Return each line of the listing below, unchanged, and omit the images.

++++++++

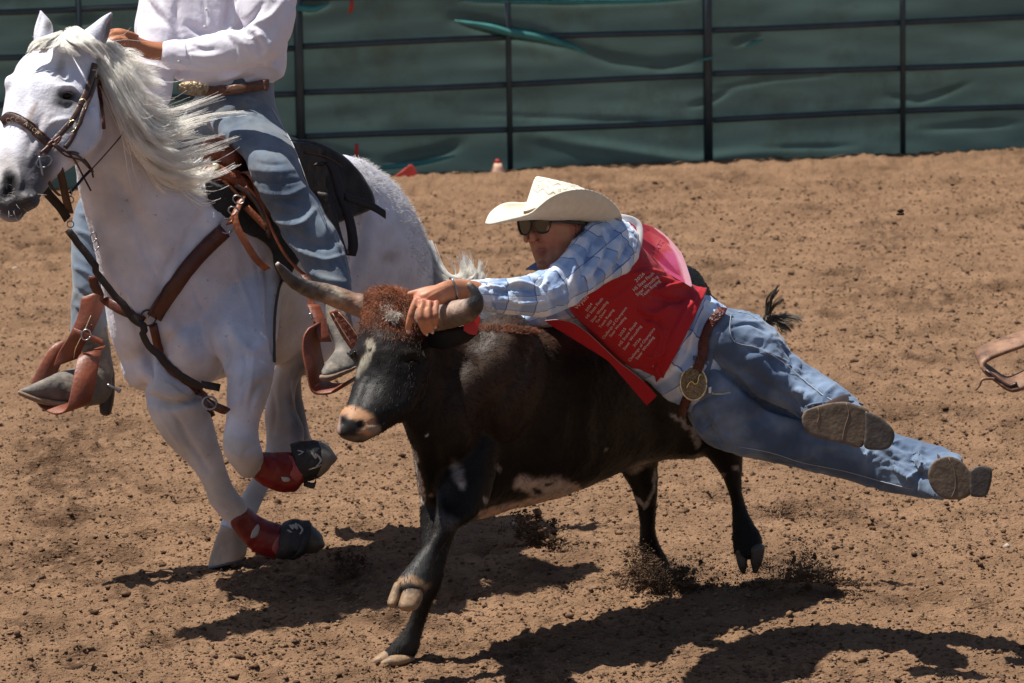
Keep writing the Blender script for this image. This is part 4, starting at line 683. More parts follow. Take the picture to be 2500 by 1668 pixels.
# stirrups, worn on their leathers as parts of the saddle
def stirrup_band(par, pts, W, m, th=.008): return obj('stirrup', MB().sweep([U(*p) for p in pts], W, th, 5), m, par)
M_ost = mat('orange_leather', (.20, .046, .016), .5, var=.3, vs=16, bump=.4, bs=80, spec=.6, dirt=((.10, .028, .014), 9, .45, .7))
W = R3[:, 0] * .026 + R3[:, 1] * .016 + FW * .045
stirrup_band(t, [(775, 790, 15.2), (762, 812, 15.19), (760, 850, 15.18), (770, 900, 15.17), (780, 940, 15.17), (800, 950, 15.17), (835, 945, 15.17), (862, 925, 15.18)], W, M_ost)
obj('stirrup_leather', MB().sweep([U(765, 745, 15.25), U(778, 780, 15.22), U(790, 820, 15.2), U(795, 835, 15.2)], R3[:, 0] * .02 + FW * .01, .008), M_ost, t)
fd = rem(MB().slab([(803, 762), (822, 756), (845, 775), (880, 825), (885, 850), (868, 862), (850, 845), (825, 805)], 15.15, .012, 2, 3), .004, 1, lambda v: .0012 * fbm(v, 70, 2)); obj('fender', fd, M_tool, t); BF = bvh(fd)
obj('stitching', strap(BF, [(812, 765), (832, 800), (858, 840)], 1.5, .003, .002), M_stitch, t); obj('stitching', strap(BF, [(826, 762), (850, 788), (876, 826)], 1.5, .003, .002), M_stitch, t)
obj('keeper', MB().sweep([U(758, 765, 15.2), U(762, 780, 15.2)], R3[:, 0] * .006, .006), M_steel, t); obj('red_tie', MB().sweep([U(742, 672, 15.3), U(750, 690, 15.28), U(760, 740, 15.27), U(770, 760, 15.25)], R3[:, 0] * .012, .006), M_ost, t)
# far side stirrup at the left
W2 = R3[:, 0] * .03 + FW * .04
obj('fender', MB().sweep([U(232, 715, 15.72), U(222, 760, 15.72), U(200, 810, 15.72), U(175, 850, 15.74), U(162, 885, 15.75)], R3[:, 0] * .045 + R3[:, 1] * .016, .01), M_ost, t)
obj('leather_strap', MB().sweep([U(180, 808, 15.7), U(205, 818, 15.69), U(235, 830, 15.7), U(252, 838, 15.7)], R3[:, 1] * .011, .008), M_ost, t)
obj('buckle', ring(210, 818, 15.685, 11, .0028, 16, .3, 1.2), M_steel, t)
for (x, y) in ((224, 795), (196, 840)): obj('rivet', MB().ell(x, y, 15.705, 3.5, 3.5, .004), M_lthd, t)
obj('stitching', MB().sweep([U(222, 770, 15.708), U(205, 810, 15.708), U(185, 850, 15.712), U(180, 875, 15.73)], R3[:, 0] * .001, .002), M_stitch, t)
stirrup_band(t, [(168, 828, 15.84), (150, 845, 15.82), (128, 880, 15.8), (106, 930, 15.78), (112, 948, 15.78)], R3[:, 0] * .040 + R3[:, 1] * .012 + FW * .02, M_ost)
stirrup_band(t, [(228, 855, 15.74), (218, 870, 15.7), (208, 920, 15.66), (198, 970, 15.64), (186, 995, 15.64), (160, 1000, 15.66), (130, 985, 15.72), (110, 960, 15.76)], R3[:, 0] * .040 + R3[:, 1] * .014 + FW * .02, M_ost)
# ---------------------------------------------------------------- rider
def cloth(me, axis, amp, fa=14, fr=1.6, off=0., sharp=1.6, along=1.0):
    v = getv(me); n = getn(me); al, an, _ = limb(v, axis)
    P = np.stack([al * fa, np.cos(an) * fr, np.sin(an) * fr], -1) + noise(v, 4., off)[:, None] * .8
    r = 1 - np.abs(noise(P, 1., off)) * 2; r2 = 1 - np.abs(noise(P, 2.1, off + 9)) * 2
    f = np.sign(r) * np.abs(r) ** sharp + .4 * r2; m = np.clip(.5 + 1.2 * fbm(v, 5., 2, off + 3), 0.15, 1.3)
    setv(me, v + n * (amp * (f - .5) * m)[:, None])
M_wsh = mat('white_shirt', (.74, .71, .79), .75, var=.04, vs=8, bump=.35, bs=45, bd=.006, sheen=.2, spec=.3)
M_skin = mat('tanned_skin', (.40, .155, .075), .5, var=.14, vs=28, bump=.25, bs=220, bd=.001, spec=.4, sss=.15)
M_nail = mat('nail', (.62, .38, .30), .35, var=.05, bump=0)
def denim(name, lo, hi, dirt=None): return mat(name, lo, .85, var=.22, vs=7, bump=.5, bs=260, bd=.0015, sheen=.25, spec=.2, col2=hi, dirt=dirt, stretch=(1, 1, 1))
M_jeanr = denim('washed_denim', (.085, .12, .175), (.14, .175, .22), ((.20, .19, .165), 6, .48, .7))
M_bootg = mat('dusty_boot', (.13, .115, .10), .7, var=.3, vs=22, bump=.6, bs=60, dirt=((.32, .26, .2), 12, .5, .7)); M_bootd = mat('dark_boot', (.035, .022, .016), .55, var=.3, bump=.4); M_sole = mat('boot_sole', (.24, .16, .11), .7, var=.3, vs=18, bump=.4, bs=60)
P0 = G(620, 1420)
T_r = thing('person', 'rider in white long sleeved shirt and faded jeans sitting on the white horse', 'person', (P0[0], P0[1], 0))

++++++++

SOLUTION —
Keep writing the Blender script for this image. This is part 4, starting at line 683. More parts follow. Take the picture to be 2500 by 1668 pixels.
# stirrups, worn on their leathers as parts of the saddle
def stirrup_band(par, pts, W, m, th=.008): return obj('stirrup', MB().sweep([U(*p) for p in pts], W, th, 5), m, par)
M_ost = mat('orange_leather', (.20, .046, .016), .5, var=.3, vs=16, bump=.4, bs=80, spec=.6, dirt=((.10, .028, .014), 9, .45, .7))
W = R3[:, 0] * .026 + R3[:, 1] * .016 + FW * .045
stirrup_band(t, [(775, 790, 15.2), (762, 812, 15.19), (760, 850, 15.18), (770, 900, 15.17), (780, 940, 15.17), (800, 950, 15.17), (835, 945, 15.17), (862, 925, 15.18)], W, M_ost)
obj('stirrup_leather', MB().sweep([U(765, 745, 15.25), U(778, 780, 15.22), U(790, 820, 15.2), U(795, 835, 15.2)], R3[:, 0] * .02 + FW * .01, .008), M_ost, t)
fd = rem(MB().slab([(803, 762), (822, 756), (845, 775), (880, 825), (885, 850), (868, 862), (850, 845), (825, 805)], 15.15, .012, 2, 3), .004, 1, lambda v: .0012 * fbm(v, 70, 2)); obj('fender', fd, M_tool, t); BF = bvh(fd)
obj('stitching', strap(BF, [(812, 765), (832, 800), (858, 840)], 1.5, .003, .002), M_stitch, t); obj('stitching', strap(BF, [(826, 762), (850, 788), (876, 826)], 1.5, .003, .002), M_stitch, t)
obj('keeper', MB().sweep([U(758, 765, 15.2), U(762, 780, 15.2)], R3[:, 0] * .006, .006), M_steel, t); obj('red_tie', MB().sweep([U(742, 672, 15.3), U(750, 690, 15.28), U(760, 740, 15.27), U(770, 760, 15.25)], R3[:, 0] * .012, .006), M_ost, t)
# far side stirrup at the left
W2 = R3[:, 0] * .03 + FW * .04
obj('fender', MB().sweep([U(232, 715, 15.72), U(222, 760, 15.72), U(200, 810, 15.72), U(175, 850, 15.74), U(162, 885, 15.75)], R3[:, 0] * .045 + R3[:, 1] * .016, .01), M_ost, t)
obj('leather_strap', MB().sweep([U(180, 808, 15.7), U(205, 818, 15.69), U(235, 830, 15.7), U(252, 838, 15.7)], R3[:, 1] * .011, .008), M_ost, t)
obj('buckle', ring(210, 818, 15.685, 11, .0028, 16, .3, 1.2), M_steel, t)
for (x, y) in ((224, 795), (196, 840)): obj('rivet', MB().ell(x, y, 15.705, 3.5, 3.5, .004), M_lthd, t)
obj('stitching', MB().sweep([U(222, 770, 15.708), U(205, 810, 15.708), U(185, 850, 15.712), U(180, 875, 15.73)], R3[:, 0] * .001, .002), M_stitch, t)
stirrup_band(t, [(168, 828, 15.84), (150, 845, 15.82), (128, 880, 15.8), (106, 930, 15.78), (112, 948, 15.78)], R3[:, 0] * .040 + R3[:, 1] * .012 + FW * .02, M_ost)
stirrup_band(t, [(228, 855, 15.74), (218, 870, 15.7), (208, 920, 15.66), (198, 970, 15.64), (186, 995, 15.64), (160, 1000, 15.66), (130, 985, 15.72), (110, 960, 15.76)], R3[:, 0] * .040 + R3[:, 1] * .014 + FW * .02, M_ost)
# ---------------------------------------------------------------- rider
def cloth(me, axis, amp, fa=14, fr=1.6, off=0., sharp=1.6, along=1.0):
    v = getv(me); n = getn(me); al, an, _ = limb(v, axis)
    P = np.stack([al * fa, np.cos(an) * fr, np.sin(an) * fr], -1) + noise(v, 4., off)[:, None] * .8
    r = 1 - np.abs(noise(P, 1., off)) * 2; r2 = 1 - np.abs(noise(P, 2.1, off + 9)) * 2
    f = np.sign(r) * np.abs(r) ** sharp + .4 * r2; m = np.clip(.5 + 1.2 * fbm(v, 5., 2, off + 3), 0.15, 1.3)
    setv(me, v + n * (amp * (f - .5) * m)[:, None])
M_wsh = mat('white_shirt', (.74, .71, .79), .75, var=.04, vs=8, bump=.35, bs=45, bd=.006, sheen=.2, spec=.3)
M_skin = mat('tanned_skin', (.40, .155, .075), .5, var=.14, vs=28, bump=.25, bs=220, bd=.001, spec=.4, sss=.15)
M_nail = mat('nail', (.62, .38, .30), .35, var=.05, bump=0)
def denim(name, lo, hi, dirt=None): return mat(name, lo, .85, var=.22, vs=7, bump=.5, bs=260, bd=.0015, sheen=.25, spec=.2, col2=hi, dirt=dirt, stretch=(1, 1, 1))
M_jeanr = denim('washed_denim', (.085, .12, .175), (.14, .175, .22), ((.20, .19, .165), 6, .48, .7))
M_bootg = mat('dusty_boot', (.13, .115, .10), .7, var=.3, vs=22, bump=.6, bs=60, dirt=((.32, .26, .2), 12, .5, .7)); M_bootd = mat('dark_boot', (.035, .022, .016), .55, var=.3, bump=.4); M_sole = mat('boot_sole', (.24, .16, .11), .7, var=.3, vs=18, bump=.4, bs=60)
P0 = G(620, 1420)
T_r = thing('person', 'rider in white long sleeved shirt and faded jeans sitting on the white horse', 'person', (P0[0], P0[1], 0))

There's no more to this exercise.